The Merrill Edge and U.S. Bank screenshots could have easily been faked by anyone with even minimal Photoshop skills. The court had given Hardy more than a year to pursue third-party discovery of the financial institutions that might have information about Olstad's accounts. But those efforts apparently produced nothing: Hardy presented no evidence to corroborate the purported account screenshots. And even if the screenshots had accurately reflected the balances in Olstad's accounts, Hardy did not provide any corroborating evidence of his claim that Olstad had pledged to contribute all these extraordinary assets to Global Strategic Consultants.
Hardy's version of the events is weakly documented, poorly explained, and fundamentally implausible. The court finds that Hardy has not proven his entitlement to damages to a reasonable degree of certainty.
Because Olstad has not answered or otherwise defended this lawsuit, the court will grant the motion for default judgment.

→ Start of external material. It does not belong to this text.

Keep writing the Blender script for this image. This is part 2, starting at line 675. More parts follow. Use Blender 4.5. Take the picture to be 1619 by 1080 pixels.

See Fed.R.Civ.P. 55(b). But Hardy will be awarded only one dollar in nominal damages because he has not proven that he is entitled to more. See TAS Distrib. Co., Inc. v. Cummins Engine Co., Inc., 491 F.3d 625, 632 (7th Cir. 2007) (nominal damages appropriate if liability is proven but damages are not).
ORDER
Plaintiff John Hardy's motion for default judgment, Dkt. 35, is GRANTED. The clerk of court is directed to enter a judgment for one dollar in favor of plaintiff and close this case.